Celebramus Cultura: Celebrating Cultivation at King’s

The Celebramus Cultura team. || Photo Credits Marisa Recker

The Celebramus Cultura team. || Photo Credits Marisa Recker


One quarter of New York’s population is foreign born, according to the U.S. Census Bureau. Half of all New Yorkers speak a language other than English at home, with a total of over 200 languages spoken in the city. Diversity can get challenging to be well-versed in; spreading cultural awareness is precisely what King’s own culture club, Celebramus Cultura, wants to accomplish.

Celebramus Cultura is striving to start conversations on campus that encourage cultural awareness, linguistic understanding and help dissipate misconceptions. Each month, the club chooses at random a country to honor. King’s students and outside speakers of that nationality are invited to come speak about their culture. Art, history and etiquette are just some of the things the org explores during a “conventus”; dishes of the country’s origin are also featured for tasting.

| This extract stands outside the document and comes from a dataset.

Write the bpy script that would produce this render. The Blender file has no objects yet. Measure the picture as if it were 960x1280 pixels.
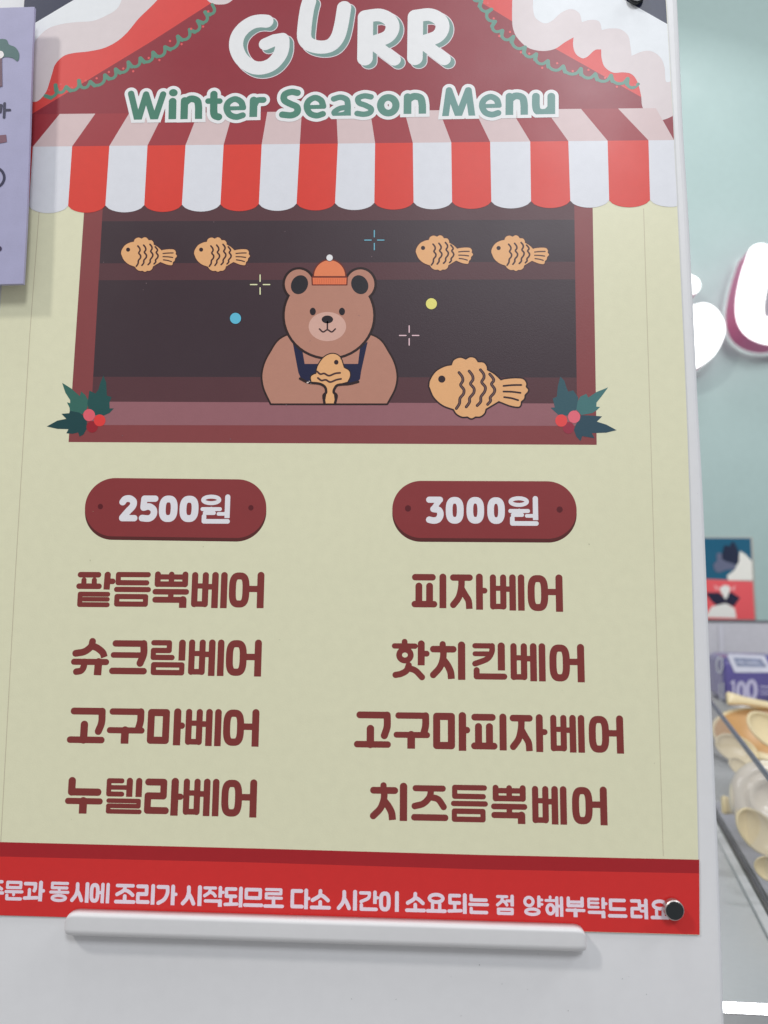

Founded by Politics, Philosophy, and Economics sophomore Holly Kemph in 2017, Celebramus Cultura takes its name from the Latin words for celebrating cultivation.

“We’re all cultivated by different environments all around the world...We are called to be cultivators of the Word, as well as stewards, so it was perfect to convey who we are as a student org,” Kemph explained.

The club hosts meetings both on and off campus to keep in touch with New York culture. In December, Celebramus Cultura featured Russia. I attended the on-campus conventus with a few other Russian King’s students, where we discussed cultural differences and our experiences living in America. A few days later, we headed to Brighton Beach for an authentic Russian lunch and grocery food tutorial.

Besides food and history, Kemph believes that language is also a fundamental part of understanding culture.

“We do not fully know any culture, not even our own—we’re still learning about it.”

-Holly Kemph

“A vocabulary one can conceptualize the world with is how they’re going to process,” she said. Language is a “vehicle” to understanding. Thus, Kemph organizes French and Spanish language groups as part of the org for those interested in learning. What’s more, the College Level Examination Program (CLEP) offers free courses to prepare for Spanish, French and German language exams that, if passed, can qualify as transferable open elective credits for King’s students. Celebramus Cultura hopes its language groups could help serve those interested in taking these exams for credit.

Kemph has always been inspired by other cultures and by traveling, having done a gap year in France and spending last summer there again teaching English. Her freshman year at King’s, Kemph took Dr. Tharp’s Touchstone course, where she had to plan her four years at King’s. She knew she wanted to start an org that had to do with culture but didn’t think it would happen so soon. She was encouraged in her efforts by her house, Ten Boom, before branching out for support from houses Barton and Reagan.

One past “conventus,” or meeting, included a progressive dinner and movie screening on campus housing with French and Israeli students in partnership with student org Dele.

Others on the Celebramus Cultura team include MCA sophomore Marisa Recker, who handles social media, PPE junior Vice President Thomas Gatt, and Ten Boom advisor Danise Stokeld.

“Being able to talk about other cultures and celebrate other cultures is so important for human beings to relate to each other and love each other well,” Recker said. Celebramus Cultura is a way to “open up our eyes” to the rest of the world and learn from it to best know how to do that.

“We do not fully know any culture, not even our own—we’re still learning about it,” Kemph said. “We’re not here to teach culture but just open up conversations about it and hear from students who are from those places. We can all learn together and better understand cultivation together.”

Celebramus Cultura will host an informational meeting on January 24 at 12:15 p.m. in room 633. The Poland conventus will be held on January 30 at 7 p.m. in room 633.